3 of 65 comments (clear)

  1. Sounds inefficient by martin-boundary · · Score: 4, Interesting

    This sounds like it's going to be highly inefficient for nonlocal calculations, or am I missing something? Basically, if the calculation at some database entry is going to require inputs from arbitrarily many other database entries which could reside anywhere in the database, then the computation cost per entry will be huge compared to a batch system.

  2. Re:I have no idea by icebike · · Score: 4, Interesting

    Follow the link to the Original Article over on The Register , where you will find a rather lucid explanation, far better than the summary above can provide.

    Short answer:

    The old method of building their search database was essentially a Batch Job, Run it, wait, wait, wait a long time, swap results into production servers.

    The new method is continuous updates into a gigantic database spread over their entire network,

    This is why things show up in Google days, sometimes weeks ahead of the other search engines.
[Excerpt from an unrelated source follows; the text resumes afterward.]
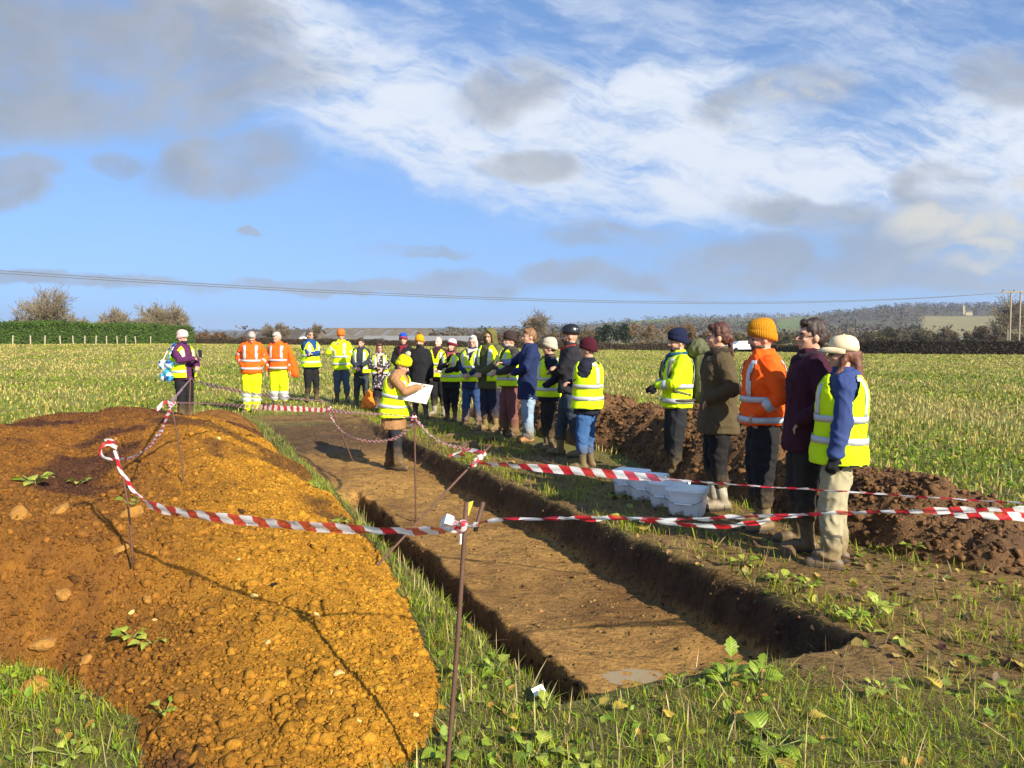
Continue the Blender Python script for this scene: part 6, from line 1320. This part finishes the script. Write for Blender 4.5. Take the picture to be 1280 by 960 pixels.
for dz_, lab in ((0, 'upper power cable crossing the sky from the twin poles'), (-.22, 'lower power cable running just under the upper one')):
    V = []; n = 80; r_ = .045
    for i in range(n):
        f = i / (n - 1) * 1.18; q = Vector((b0[0] - 2.4 - 155 * f, py_ - 87 * f, 10.6 - 13.2 * f + 11.2 * f * f + dz_ * min(1, f * 3)))
        V += [q + Vector((r_ * math.cos(a), r_ * .5 * math.sin(a), r_ * math.sin(a))) for a in (0, 2.09, 4.19)]
    o = V[0].copy(); w_ = link('power_cable', py_mesh('power_cable', [v - o for v in V], [tuple(f_) for f_ in grid_faces(n, 3, True)]), WIREM); w_.location = o; tag(w_, lab, 'cable')

# hills as one sheet, their woods as clumps of small faces
def hill_z(gx_, Y):
    px = 640 + 960 * gx_
    e1 = np.interp(px, [-400, 250, 560, 640, 700, 740, 800, 860, 900, 950, 1000, 1050, 1100, 1150, 1200, 1250, 1300, 1700], [2, 3, 6, 10, 15, 18, 22, 26, 25, 27, 27, 30, 36, 38, 37, 37, 38, 34])
    e2 = np.interp(px, [-600, 0, 240, 300, 420, 500, 560, 640, 700, 800, 1000, 1300, 1700], [4, 6, 11, 12, 10, 13, 15, 14, 16, 18, 22, 26, 24])
    w1 = sst(380, 1450, Y) * (1 - .75 * sst(1600, 2600, Y)); w2 = sst(2200, 4000, Y) * (1 - .5 * sst(4200, 6000, Y))
    n = fbm(gx_ * 9 + 3, Y / 420.0, oct=4, seed=401)
    z1 = e1 / 960 * 1500 * w1; z2 = e2 / 960 * 4000 * w2
    return np.maximum(z1, z2) * (1 + .10 * n) - 1.2 + 2.2 * sst(240, 600, Y)
gxs = np.linspace(-1.35, 1.35, 220); Ys = np.concatenate([np.linspace(215, 1700, 90), np.linspace(1760, 6500, 60)])
GX, YY = np.meshgrid(gxs, Ys, indexing='ij'); HZ = hill_z(GX, YY) + np.where(YY < 230, -1.5, 0); V = np.stack([GX * YY, YY, HZ], -1).reshape(-1, 3)
fieldn = fbm(np.floor(GX * 14 + .4 * fbm(YY / 200, GX * 3, seed=9)) * 7.3, np.floor(YY / 170) * 3.1, oct=1, seed=402)
colh = np.where((fieldn > .25)[..., None], np.array([.13, .17, .045]), np.where((fieldn > -.2)[..., None], np.array([.10, .10, .042]), np.array([.15, .125, .06])))
PXg = 640 + 960 * GX
church_field = (PXg > 1150) & (YY > 520) & (YY < 900); colh = np.where(church_field[..., None], np.array([.24, .20, .075]), colh)
def wood_dens(gx_, y_):
    p_ = 640 + 960 * gx_; w_ = .75 * fbm(gx_ * 7, y_ / 260, oct=3, seed=403) + .25 * fbm(gx_ * 30, y_ / 60, oct=2, seed=404)
    return w_ + .30 * sst(1000, 1080, p_) * sst(1180, 1140, np.where(y_ < 900, p_, 0)) + .45 * (np.abs(y_ - 1480) < 130) * sst(650, 760, p_) + .5 * sst(900, 1000, y_) * sst(1800, 1600, y_) * sst(1040, 1110, p_) - .8 * ((p_ > 1150) & (y_ > 500) & (y_ < 920)) + .3 * (np.abs(y_ - 3950) < 160) + .25 * (y_ < 480)
colh = colh + (np.array([.085, .066, .040]) - colh) * sst(.05, .25, wood_dens(GX, YY))[..., None]
hm_ = attr_mat('hill_fields', .95, .15, .02, 0)
tag(link('hills', np_mesh('hills', V, grid_faces(220, len(Ys)), colh.reshape(-1, 3)), hm_, None, True), kind='structure')
g = np.random.default_rng(405); nT = 22000; gxx = g.uniform(-.75, .80, nT); yy = 260 + (4300 - 260) * g.power(.9, nT)
dens = wood_dens(gxx, yy); pxx = 640 + 960 * gxx
k = dens > .20; gxx, yy = gxx[k], yy[k]; nT = len(gxx); print('wood trees', nT)
hz = hill_z(gxx, yy); hh = g.uniform(5, 9.5, nT) * np.where(yy < 420, .6, 1); m_ = 18
P_ = np.stack([(gxx * yy)[:, None] + g.normal(0, 1, (nT, m_)) * hh[:, None] * .28, yy[:, None] + g.normal(0, 1, (nT, m_)) * hh[:, None] * .28, hz[:, None] + hh[:, None] * g.uniform(.05, 1.0, (nT, m_))], -1).reshape(-1, 3)
base = np.where(g.uniform(0, 1, nT)[:, None] < .12, np.array([.028, .040, .018]), np.where(g.uniform(0, 1, nT)[:, None] < .5, np.array([.12, .088, .052]), np.array([.095, .078, .048])))
ct = np.clip(np.repeat(base * (1 + g.normal(0, .22, (nT, 1))), m_, 0) * (1 + g.normal(0, .18, (nT * m_, 1))), .005, .4)
tag(cards(P_, np.repeat(hh, m_) * g.uniform(.13, .34, nT * m_), ct, 406, 'woodland', None, None, 1.0, .7), 'bare brown woods covering the distant hills', 'woodland', kind='stuff')
# church on the hill
cpos = np.array([(1202 - 640) / 960 * 930.0, 930.0, 0]); cpos[2] = float(hill_z(np.array([cpos[0] / 930]), np.array([930.0]))[0]) - 1
CH = plain('pale_church_stone', (.34, .28, .17), .9, .1, .5); ch = empty('church', cpos); ch.scale = (.62, .62, .68); tag(ch, 'pale church with a short spire among the trees on the hill', 'church')
boxm('tower', 2.6, 2.6, 6.5, CH, ch, (0, 0, 6.5)); boxm('nave', 7, 3.2, 3.4, CH, ch, (9.8, 0, 3.4))
link('spire', py_mesh('spire', [(-2.4, -2.4, 13), (2.4, -2.4, 13), (2.4, 2.4, 13), (-2.4, 2.4, 13), (0, 0, 22)], [(0, 1, 4), (1, 2, 4), (2, 3, 4), (3, 0, 4)]), CH, ch)
link('roof', py_mesh('roof', [(2.7, -3.5, 6.85), (17, -3.5, 6.85), (17, 3.5, 6.85), (2.7, 3.5, 6.85), (2.7, 0, 10), (17, 0, 10)], [(0, 1, 5, 4), (2, 3, 4, 5), (1, 2, 5), (3, 0, 4)]), plain('church_roof', (.12, .09, .07), .9, .1, 1), ch)
# the air: far things pale towards blue
hv = bpy.data.meshes.new('haze'); X0, X1, Y0, Y1, Z0, Z1 = -9500, 9500, -6500, 9500, -12, 190
hv.from_pydata([(x, y, z) for x in (X0, X1) for y in (Y0, Y1) for z in (Z0, Z1)], [], [(0, 1, 3, 2), (4, 6, 7, 5), (0, 4, 5, 1), (2, 3, 7, 6), (0, 2, 6, 4), (1, 5, 7, 3)]); hv.update()
hmat = bpy.data.materials.new('haze_air'); hmat.use_nodes = True; ht = NT(hmat.node_tree); ht.n.clear(); ho = ht.node('ShaderNodeOutputMaterial'); hp_ = ht.node('ShaderNodeVolumePrincipled')
hp_.inputs['Color'].default_value = (.72, .84, 1, 1); hp_.inputs['Density'].default_value = .00020; hp_.inputs['Anisotropy'].default_value = .2; ht.l.new(hp_.outputs[0], ho.inputs['Volume'])
tag(link('haze', hv, hmat), kind='stuff')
The other guys are still trying to clone Google's old method.

    --
    Sig Battery depleted. Reverting to safe mode.
  3. Re:I have no idea by A+Friendly+Troll · · Score: 4, Interesting

    This is why things show up in Google days, sometimes weeks ahead of the other search engines.

    For a hands-on example of what icebike is saying, look here:

    http://www.google.com/search?q=%22This+is+why+things+show+up+in+Google+days%2C+sometimes+weeks+ahead+of+the+other+search+engines%22

    Actually, Google will index Slashdot comments in a matter of minutes.